Паоло Яшвили начал печататься с 16 лет. В 1915 году в Кутаиси он организовал группу поэтов-символистов «Голубые роги», которая со следующего года стала выпускать альманаж «Голубой рог».

После революции Яшвили стал склоняться к реализму, воспевать коллективный труд, советскую новь.

В 1924 году его избрали кандидатом в члены ЦИК Грузии, а в 1934-м он стал членом Закавказского ЦИК.

В 1937 году были репрессированы и расстреляны близкие друзья Паоло: поэты Тициан Табидзе и Николо Мицишвили. В нервном напряжении, ожидая ареста, 22 июля 1937 года Паоло Яшвили застрелился. Родился 29 июня 1895-го.

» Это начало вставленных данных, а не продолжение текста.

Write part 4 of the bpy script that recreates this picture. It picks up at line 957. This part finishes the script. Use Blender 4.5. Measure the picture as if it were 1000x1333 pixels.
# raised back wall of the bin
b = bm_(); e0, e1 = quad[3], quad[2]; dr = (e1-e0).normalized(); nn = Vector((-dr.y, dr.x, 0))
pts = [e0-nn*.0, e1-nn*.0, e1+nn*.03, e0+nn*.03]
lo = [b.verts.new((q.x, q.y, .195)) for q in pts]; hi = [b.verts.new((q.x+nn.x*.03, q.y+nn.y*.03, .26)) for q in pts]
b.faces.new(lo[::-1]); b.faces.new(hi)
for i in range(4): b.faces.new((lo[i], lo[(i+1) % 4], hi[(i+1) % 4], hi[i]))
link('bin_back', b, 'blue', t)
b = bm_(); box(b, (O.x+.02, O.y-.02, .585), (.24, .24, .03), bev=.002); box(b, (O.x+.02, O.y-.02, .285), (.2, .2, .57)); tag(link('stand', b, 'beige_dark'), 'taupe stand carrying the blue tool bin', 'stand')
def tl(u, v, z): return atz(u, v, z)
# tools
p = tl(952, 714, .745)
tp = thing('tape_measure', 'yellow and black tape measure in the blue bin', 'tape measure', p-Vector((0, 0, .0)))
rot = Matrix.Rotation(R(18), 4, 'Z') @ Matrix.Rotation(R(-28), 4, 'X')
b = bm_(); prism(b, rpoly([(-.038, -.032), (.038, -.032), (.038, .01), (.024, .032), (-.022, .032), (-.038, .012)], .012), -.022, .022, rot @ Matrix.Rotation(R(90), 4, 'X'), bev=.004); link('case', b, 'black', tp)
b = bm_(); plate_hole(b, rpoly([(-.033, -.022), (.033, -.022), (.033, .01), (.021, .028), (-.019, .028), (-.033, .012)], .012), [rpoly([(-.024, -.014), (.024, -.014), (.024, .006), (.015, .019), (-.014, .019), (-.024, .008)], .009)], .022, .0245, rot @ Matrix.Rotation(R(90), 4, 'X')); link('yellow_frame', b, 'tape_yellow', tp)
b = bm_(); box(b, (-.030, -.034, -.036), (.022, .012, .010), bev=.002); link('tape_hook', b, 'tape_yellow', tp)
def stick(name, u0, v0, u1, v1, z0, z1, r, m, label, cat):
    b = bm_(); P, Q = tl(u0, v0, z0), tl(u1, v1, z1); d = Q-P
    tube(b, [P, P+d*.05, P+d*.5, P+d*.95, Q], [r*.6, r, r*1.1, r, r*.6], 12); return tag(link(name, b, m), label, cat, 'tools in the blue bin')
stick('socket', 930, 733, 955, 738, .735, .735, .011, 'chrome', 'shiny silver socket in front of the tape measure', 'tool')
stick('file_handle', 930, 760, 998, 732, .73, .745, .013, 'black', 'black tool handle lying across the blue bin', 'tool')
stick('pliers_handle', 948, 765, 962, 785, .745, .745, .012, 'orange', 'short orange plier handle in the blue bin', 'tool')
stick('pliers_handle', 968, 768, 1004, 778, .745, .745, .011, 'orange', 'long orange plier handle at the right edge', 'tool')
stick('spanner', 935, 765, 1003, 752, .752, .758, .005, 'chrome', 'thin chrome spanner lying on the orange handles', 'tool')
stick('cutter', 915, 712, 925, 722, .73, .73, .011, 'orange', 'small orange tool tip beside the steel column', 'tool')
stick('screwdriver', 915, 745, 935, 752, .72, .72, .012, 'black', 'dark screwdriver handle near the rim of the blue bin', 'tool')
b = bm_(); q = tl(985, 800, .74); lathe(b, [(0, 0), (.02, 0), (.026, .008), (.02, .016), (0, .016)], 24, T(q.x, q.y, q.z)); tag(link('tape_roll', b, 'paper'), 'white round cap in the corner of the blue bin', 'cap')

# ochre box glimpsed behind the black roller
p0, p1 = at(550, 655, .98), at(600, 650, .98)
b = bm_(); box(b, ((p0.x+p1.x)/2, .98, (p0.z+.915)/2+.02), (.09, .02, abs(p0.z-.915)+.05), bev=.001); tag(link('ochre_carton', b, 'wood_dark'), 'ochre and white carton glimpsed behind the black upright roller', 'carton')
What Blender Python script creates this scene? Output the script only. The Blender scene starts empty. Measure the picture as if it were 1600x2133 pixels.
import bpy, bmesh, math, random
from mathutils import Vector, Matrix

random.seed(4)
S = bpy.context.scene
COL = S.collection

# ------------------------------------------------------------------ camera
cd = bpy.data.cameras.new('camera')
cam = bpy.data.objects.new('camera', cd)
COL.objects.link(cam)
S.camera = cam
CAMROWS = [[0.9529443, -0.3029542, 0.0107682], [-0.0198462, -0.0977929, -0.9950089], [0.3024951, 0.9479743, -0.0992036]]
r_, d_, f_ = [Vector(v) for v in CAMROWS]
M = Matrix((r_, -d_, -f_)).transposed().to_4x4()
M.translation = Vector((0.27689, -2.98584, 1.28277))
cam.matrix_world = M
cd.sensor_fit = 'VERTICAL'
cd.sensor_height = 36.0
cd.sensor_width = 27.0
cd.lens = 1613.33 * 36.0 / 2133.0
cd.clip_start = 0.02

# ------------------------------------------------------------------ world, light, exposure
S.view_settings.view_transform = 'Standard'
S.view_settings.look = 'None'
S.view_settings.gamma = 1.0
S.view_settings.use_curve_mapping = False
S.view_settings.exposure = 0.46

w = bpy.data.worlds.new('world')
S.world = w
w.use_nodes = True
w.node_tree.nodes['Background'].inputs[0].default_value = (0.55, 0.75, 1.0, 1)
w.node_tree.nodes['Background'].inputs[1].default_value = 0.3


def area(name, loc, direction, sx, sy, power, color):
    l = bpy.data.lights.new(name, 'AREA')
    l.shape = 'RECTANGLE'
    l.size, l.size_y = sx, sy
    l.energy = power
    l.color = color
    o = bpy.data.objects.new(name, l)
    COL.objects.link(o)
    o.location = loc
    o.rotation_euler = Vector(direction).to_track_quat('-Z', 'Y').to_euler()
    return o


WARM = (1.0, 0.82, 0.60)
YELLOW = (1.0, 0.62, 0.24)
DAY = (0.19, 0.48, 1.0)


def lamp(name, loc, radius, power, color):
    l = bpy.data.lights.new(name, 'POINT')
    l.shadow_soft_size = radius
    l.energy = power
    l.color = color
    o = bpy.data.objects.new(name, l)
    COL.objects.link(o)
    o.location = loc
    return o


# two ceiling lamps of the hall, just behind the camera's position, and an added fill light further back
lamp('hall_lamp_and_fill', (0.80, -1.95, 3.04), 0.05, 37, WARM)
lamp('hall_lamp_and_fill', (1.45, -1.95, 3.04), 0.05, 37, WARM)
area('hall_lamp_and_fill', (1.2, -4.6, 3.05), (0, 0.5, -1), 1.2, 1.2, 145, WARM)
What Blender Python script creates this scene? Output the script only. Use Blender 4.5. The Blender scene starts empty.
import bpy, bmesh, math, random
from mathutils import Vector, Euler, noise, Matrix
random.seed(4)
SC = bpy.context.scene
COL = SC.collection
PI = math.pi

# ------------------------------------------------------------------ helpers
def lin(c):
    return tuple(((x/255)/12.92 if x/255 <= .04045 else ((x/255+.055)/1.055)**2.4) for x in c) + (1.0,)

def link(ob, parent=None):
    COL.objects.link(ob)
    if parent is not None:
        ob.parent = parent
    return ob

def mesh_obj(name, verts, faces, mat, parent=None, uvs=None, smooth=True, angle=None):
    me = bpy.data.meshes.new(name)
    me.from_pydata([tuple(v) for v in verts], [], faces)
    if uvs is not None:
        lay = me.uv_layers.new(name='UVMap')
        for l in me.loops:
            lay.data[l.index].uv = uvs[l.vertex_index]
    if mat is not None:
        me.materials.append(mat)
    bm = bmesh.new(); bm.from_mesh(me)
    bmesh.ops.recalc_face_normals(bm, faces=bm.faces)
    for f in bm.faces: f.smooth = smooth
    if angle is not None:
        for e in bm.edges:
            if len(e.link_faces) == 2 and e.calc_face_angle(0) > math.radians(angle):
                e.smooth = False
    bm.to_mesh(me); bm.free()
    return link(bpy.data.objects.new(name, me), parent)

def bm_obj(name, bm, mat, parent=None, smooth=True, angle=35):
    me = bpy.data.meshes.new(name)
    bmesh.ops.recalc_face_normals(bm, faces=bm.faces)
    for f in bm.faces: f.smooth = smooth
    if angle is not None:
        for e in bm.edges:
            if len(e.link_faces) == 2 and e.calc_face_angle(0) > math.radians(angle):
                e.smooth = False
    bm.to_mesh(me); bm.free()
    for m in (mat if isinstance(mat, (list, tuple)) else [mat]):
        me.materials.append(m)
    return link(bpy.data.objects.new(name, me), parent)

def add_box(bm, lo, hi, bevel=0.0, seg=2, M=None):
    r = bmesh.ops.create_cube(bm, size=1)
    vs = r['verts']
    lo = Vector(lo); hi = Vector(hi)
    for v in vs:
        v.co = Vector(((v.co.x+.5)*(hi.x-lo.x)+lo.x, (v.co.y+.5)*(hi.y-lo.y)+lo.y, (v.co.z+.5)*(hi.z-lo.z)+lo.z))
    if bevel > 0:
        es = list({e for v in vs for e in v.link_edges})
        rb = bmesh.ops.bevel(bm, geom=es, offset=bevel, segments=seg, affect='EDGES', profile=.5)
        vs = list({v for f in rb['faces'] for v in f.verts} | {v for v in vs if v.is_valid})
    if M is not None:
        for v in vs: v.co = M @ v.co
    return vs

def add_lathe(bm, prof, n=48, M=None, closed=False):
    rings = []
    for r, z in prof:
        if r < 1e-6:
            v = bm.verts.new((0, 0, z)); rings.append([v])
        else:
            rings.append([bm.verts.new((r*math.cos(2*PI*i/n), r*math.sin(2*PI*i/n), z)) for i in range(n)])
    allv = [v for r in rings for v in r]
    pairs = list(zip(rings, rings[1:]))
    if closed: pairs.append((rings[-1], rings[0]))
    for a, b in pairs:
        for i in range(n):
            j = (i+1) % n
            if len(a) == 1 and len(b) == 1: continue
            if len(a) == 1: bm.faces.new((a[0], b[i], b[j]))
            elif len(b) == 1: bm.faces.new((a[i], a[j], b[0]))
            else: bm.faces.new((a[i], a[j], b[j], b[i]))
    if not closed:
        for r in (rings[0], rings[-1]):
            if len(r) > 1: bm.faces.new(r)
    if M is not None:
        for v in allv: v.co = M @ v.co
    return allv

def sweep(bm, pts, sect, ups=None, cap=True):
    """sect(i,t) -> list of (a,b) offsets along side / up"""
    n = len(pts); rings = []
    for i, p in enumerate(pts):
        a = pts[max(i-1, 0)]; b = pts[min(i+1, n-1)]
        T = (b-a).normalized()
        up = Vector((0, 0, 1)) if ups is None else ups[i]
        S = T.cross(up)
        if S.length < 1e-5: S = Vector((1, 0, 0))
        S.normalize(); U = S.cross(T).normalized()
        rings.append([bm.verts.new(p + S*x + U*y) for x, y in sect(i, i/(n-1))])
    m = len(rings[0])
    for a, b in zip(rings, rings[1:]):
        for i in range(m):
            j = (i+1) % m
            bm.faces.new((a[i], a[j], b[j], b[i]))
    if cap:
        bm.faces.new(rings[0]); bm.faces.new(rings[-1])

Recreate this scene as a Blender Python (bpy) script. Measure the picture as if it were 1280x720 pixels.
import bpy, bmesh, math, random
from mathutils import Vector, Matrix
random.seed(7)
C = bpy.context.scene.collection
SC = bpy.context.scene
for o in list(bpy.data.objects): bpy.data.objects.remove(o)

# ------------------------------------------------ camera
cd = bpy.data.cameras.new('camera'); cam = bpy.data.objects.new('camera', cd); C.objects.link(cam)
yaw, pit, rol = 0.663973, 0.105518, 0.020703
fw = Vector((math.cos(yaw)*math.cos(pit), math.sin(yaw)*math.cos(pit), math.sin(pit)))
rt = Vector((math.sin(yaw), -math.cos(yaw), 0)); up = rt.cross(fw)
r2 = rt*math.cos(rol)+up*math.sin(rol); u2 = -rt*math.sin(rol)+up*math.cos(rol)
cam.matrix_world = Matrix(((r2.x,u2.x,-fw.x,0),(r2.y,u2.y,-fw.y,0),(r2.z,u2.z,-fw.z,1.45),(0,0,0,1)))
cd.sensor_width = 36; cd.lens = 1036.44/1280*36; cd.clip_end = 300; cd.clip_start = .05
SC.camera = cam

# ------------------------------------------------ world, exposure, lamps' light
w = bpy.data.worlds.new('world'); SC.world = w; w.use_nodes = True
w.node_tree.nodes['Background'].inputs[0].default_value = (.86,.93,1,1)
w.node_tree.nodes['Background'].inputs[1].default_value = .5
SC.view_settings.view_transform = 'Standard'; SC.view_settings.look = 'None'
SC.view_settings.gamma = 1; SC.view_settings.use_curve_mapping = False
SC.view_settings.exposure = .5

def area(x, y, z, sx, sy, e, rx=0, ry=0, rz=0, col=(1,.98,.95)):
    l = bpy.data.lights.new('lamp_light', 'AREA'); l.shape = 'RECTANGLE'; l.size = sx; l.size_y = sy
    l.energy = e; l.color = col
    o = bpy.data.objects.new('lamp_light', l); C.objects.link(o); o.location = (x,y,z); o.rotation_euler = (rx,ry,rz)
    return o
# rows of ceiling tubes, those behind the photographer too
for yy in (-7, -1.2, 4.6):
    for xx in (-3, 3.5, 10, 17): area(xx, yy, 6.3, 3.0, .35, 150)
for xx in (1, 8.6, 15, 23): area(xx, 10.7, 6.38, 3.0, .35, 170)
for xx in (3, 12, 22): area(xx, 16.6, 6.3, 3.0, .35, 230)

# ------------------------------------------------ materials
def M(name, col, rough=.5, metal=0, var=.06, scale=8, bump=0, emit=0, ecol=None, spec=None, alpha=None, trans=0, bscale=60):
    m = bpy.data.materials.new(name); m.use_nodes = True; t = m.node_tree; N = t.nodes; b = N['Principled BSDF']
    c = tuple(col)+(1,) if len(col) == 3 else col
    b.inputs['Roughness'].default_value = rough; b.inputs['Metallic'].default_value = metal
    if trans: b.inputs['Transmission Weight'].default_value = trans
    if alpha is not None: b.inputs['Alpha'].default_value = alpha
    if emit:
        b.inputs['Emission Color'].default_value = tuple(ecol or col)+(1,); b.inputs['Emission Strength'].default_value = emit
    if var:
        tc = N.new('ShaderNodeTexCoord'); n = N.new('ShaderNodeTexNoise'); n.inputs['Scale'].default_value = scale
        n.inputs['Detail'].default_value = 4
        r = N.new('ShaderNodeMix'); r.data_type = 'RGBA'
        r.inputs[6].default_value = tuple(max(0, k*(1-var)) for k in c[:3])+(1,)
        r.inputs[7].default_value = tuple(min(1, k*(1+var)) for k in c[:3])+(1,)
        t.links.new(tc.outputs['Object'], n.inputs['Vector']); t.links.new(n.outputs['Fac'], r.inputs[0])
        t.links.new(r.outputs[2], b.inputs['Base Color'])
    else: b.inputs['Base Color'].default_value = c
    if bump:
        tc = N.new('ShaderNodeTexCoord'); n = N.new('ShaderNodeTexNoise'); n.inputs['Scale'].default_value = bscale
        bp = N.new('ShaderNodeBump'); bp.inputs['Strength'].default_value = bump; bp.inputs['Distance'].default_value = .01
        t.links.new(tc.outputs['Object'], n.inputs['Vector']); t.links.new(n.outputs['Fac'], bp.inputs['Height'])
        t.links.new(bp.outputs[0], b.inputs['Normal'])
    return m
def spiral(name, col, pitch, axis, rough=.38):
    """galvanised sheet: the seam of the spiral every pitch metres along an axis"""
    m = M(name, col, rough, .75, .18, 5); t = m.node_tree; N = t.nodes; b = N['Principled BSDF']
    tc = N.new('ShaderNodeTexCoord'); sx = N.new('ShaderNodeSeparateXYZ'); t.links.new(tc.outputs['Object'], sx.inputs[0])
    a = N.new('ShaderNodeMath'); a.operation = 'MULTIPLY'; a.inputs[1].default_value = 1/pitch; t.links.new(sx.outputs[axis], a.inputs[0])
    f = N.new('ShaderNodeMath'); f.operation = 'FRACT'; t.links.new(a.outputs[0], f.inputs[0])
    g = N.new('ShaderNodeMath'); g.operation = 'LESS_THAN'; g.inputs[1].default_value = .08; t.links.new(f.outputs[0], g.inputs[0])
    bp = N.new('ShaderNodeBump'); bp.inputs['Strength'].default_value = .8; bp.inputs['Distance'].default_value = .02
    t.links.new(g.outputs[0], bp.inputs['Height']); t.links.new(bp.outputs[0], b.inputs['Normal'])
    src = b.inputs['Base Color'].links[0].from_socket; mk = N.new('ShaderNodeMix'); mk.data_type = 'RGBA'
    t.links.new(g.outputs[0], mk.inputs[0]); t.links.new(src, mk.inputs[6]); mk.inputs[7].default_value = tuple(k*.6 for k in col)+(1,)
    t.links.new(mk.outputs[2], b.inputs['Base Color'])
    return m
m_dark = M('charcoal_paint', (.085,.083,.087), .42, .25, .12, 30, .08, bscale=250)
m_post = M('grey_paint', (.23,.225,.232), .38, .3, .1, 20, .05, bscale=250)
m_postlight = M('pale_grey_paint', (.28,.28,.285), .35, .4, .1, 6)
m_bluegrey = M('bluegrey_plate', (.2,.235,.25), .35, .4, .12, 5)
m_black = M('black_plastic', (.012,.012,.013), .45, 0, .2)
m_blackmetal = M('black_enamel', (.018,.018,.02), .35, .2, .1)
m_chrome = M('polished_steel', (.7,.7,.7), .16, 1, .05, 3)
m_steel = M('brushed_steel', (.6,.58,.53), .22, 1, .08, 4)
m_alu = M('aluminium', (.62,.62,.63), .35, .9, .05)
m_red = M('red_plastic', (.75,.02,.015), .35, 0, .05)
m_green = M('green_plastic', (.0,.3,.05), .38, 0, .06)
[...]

На русский язык его стихи переводил Борис Пастернак:

Будто письма пишу, будто это игра, Вдруг идёт как по маслу работа. Будто слог – это взлёт голубей со двора, А слова – это тень их полёта. Пальцем такт колотя, всё, что видел вчера, Я в тетрадке свожу воедино. И поёт, заливается кончик пера, Расщепляется клюв соловьиный. А на стол, на Парнас мой, сквозь ставни жара Тянет проволоку из щели. Растерявшись при виде такого добра, Столбенеет поэт-пустомеля. На чернил мишуре так желта и сыра Светового столба круговина, Что смолкает до времени кончик пера, Закрывается клюв соловьиный. А в долине с утра – тополя, хутора, Перепёлки, поляны, а выше Ястреба поворачиваются, как флюгера Над хребта черепичною крышей. Все зовут, и пора, вырываюсь – ура! И вот-вот уж им руки раскину, И в забросе, забвении кончик пера, В небрежении клюв соловьиный.